There is satisfaction that India has been able to mobilise international public opinion against Pakistan and impose diplomatic isolation on it. There is no doubt that there are few sympathisers that Pakistan can rely upon these days. The Balakot action did not invite international opprobrium against India. The fact that our External Affairs Minister was the chief guest on the foreign ministers’ panel at the recent OIC conference, despite Pakistani objections, was a setback for Pakistan. However, China continues to be a powerful patron and the US is back to acknowledging that Pakistan’s role is indispensable in Afghanistan. While India must keep up pressure on Pakistan using all available diplomatic channels, it must also accept that this has limits in the real world. There is a downside to this strategy. The more preoccupied India is with seeking condemnation of Pakistan, the more it advertises its inability to manage Pakistan. It generates a heightened anxiety about two nuclear-armed adversaries slipping into a nuclear confrontation. This opens the door to third-party mediation and international intervention in the subcontinent, which is an anathema to India but welcome to Pakistan.

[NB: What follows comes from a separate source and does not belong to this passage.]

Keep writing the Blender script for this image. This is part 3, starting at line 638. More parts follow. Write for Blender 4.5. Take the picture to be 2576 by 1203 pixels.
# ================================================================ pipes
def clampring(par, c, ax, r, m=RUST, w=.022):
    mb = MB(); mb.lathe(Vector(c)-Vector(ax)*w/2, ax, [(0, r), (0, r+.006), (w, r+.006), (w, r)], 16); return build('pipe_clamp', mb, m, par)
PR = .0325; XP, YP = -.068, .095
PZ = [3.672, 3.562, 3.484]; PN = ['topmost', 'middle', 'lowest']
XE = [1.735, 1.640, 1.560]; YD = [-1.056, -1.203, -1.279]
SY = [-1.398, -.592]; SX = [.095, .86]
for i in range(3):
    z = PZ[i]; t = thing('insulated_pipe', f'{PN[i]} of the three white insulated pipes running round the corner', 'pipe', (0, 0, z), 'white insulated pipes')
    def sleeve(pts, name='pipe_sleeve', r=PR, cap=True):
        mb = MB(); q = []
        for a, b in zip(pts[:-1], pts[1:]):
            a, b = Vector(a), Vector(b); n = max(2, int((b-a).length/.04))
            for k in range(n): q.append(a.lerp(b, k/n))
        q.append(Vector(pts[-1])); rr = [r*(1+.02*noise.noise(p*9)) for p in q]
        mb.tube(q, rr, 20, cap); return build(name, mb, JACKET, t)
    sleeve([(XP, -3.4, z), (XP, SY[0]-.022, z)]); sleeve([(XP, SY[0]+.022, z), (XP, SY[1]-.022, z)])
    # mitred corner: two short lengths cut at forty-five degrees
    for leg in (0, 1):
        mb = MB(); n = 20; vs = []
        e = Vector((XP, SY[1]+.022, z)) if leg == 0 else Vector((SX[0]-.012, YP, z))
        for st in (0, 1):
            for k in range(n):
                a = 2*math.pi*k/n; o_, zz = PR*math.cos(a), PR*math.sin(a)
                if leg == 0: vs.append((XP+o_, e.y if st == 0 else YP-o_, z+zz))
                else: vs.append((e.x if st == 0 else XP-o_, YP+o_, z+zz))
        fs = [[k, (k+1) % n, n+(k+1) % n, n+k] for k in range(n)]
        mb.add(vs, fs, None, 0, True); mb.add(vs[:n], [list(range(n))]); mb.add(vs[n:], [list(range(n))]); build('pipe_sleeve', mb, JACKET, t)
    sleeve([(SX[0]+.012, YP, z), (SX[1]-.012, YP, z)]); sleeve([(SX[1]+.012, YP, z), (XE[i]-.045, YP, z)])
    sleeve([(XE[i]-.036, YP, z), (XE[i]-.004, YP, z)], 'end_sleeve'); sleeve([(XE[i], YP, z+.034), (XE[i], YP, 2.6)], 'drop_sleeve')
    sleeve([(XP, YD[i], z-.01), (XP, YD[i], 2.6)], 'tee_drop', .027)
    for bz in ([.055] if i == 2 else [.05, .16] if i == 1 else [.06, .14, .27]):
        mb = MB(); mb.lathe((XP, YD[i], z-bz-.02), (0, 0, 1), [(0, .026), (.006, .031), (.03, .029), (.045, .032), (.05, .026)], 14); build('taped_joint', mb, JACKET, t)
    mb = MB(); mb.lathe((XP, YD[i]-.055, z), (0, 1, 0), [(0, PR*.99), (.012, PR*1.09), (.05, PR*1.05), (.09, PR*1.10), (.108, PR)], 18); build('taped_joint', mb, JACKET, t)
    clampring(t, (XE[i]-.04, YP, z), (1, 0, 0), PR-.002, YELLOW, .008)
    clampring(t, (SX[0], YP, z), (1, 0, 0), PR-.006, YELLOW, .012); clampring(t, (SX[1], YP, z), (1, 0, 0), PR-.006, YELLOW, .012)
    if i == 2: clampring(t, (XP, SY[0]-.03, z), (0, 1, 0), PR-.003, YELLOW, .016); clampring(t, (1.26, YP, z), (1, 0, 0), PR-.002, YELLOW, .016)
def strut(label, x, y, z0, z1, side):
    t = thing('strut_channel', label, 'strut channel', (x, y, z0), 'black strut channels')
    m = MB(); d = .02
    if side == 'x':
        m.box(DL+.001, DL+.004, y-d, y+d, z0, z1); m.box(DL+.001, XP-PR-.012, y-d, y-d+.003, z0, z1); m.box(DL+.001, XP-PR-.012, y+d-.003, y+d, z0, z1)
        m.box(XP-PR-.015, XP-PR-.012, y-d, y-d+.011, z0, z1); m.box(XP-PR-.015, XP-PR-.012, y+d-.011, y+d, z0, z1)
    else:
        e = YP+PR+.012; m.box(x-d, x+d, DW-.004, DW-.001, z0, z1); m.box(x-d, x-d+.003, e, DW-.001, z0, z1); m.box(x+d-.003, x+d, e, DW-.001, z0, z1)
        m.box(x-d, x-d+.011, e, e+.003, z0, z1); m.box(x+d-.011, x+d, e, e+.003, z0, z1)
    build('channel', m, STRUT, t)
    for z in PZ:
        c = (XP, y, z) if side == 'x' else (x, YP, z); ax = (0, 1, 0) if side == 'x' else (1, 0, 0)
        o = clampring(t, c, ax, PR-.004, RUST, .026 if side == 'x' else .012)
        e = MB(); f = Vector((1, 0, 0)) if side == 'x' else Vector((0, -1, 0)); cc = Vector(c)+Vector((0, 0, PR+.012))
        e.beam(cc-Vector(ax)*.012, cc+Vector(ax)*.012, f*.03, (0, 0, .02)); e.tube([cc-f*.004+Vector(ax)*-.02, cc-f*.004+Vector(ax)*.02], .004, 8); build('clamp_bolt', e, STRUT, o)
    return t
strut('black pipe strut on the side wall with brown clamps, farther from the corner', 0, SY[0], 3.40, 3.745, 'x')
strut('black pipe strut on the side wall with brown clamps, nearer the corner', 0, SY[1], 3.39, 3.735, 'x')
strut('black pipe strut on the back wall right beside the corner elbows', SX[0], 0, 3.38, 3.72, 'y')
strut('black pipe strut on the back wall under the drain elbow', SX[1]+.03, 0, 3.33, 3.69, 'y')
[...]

Since Pakistan’s terror activity is centred on Kashmir, heightened India-Pakistan tensions inevitably draw international attention to Kashmir, and more so if the situation in the Valley deteriorates, as is happening currently. We should not have to return to a situation where Indian diplomats are constantly battling international intervention on the Kashmir issue.  We may be heading back towards India-Pakistan hyphenation rather than gaining traction as an emerging regional and global power. Our real challenge is the growing influence of China. It would suit China fine if India is kept tethered to the subcontinent. Countries concerned about China look to India as a power capable of countervailing China, but India-Pakistan confrontation limits India’s credibility in that role.

We need a broader and longer-term perspective in which we seek to manage an adversarial relationship with Pakistan without losing sight of the bigger challenge of China. Nor should our Pakistan policy retard our emergence as a substantial regional and global power and instead expose our country to external intervention. Pakistan must not become entangled in India’s domestic politics nor serve as a proxy to target Muslims and Kashmiris. This makes it impossible to treat Pakistan as just another State, the policy towards which must be subject to cold calculations of national and security interests. Hopefully, when the dust settles on the latest events, we can begin to think on these issues afresh.